In the scenario you have found where multiple IP subnets are associated to a single Vlan using secondary ip addresses, when one host sends an ARP request to resolve an IP address in subnet1 all hosts, including those in IP subnets 2,3,4 receive and need to process this message.

If each subnet has its own vlan = broadcast domain when the host sends out an ARP request for an IP address in subnet1 only hosts in subnet1 receive it. Hosts in vlans 2,3,4 do not even receive the message.

This makes the difference when hundreds of hosts are involved.

The usage of secondary IP addresses can be seen now as a legacy from a time where lan switches with multi vlan capabilities were still rare.

Hope to help

Giuseppe

Giuseppe, thnx for your reply. Wouldn't having multiple vlans for one subnet or multiple subnets for one vlan defeat the purpose of having a vlan in the first place? I have been taught to always allocate a subnet per vlan, so your would have multiple broadcast domain, which is what vlan is all about,,,what's your take on it?

thanks..

axfalk wrote:

Giuseppe, thnx for your reply. Wouldn't having multiple vlans for one subnet or multiple subnets for one vlan defeat the purpose of having a vlan in the first place?
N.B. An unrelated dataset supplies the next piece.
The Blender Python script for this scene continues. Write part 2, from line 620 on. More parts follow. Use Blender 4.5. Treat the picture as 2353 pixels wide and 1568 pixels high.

I have been taught to always allocate a subnet per vlan, so your would have multiple broadcast domain, which is what vlan is all about,,,what's your take on it?

thanks..

Think that was what Giuseppe was saying ie. if you do not use a one to one vlan to subnet setup then you will end up with a suboptimal solution. So you were taught to allocate one IP subnet per vlan and that is a good general rule and one which Giuseppe is agreeing with.

The only time in standard design that you break this rule is when you are deploying service modules such as the FWSM (Firewall Service Module) and the ACE (Application Control Engine). These service modules can be deployed in a number of ways and one way is in transparent mode where they act at L2 and "bridge" traffic. To do that you must one IP subnet for 2 vlans and have the service module "join" the 2 vlans together.

But that example is an exception rather than the norm.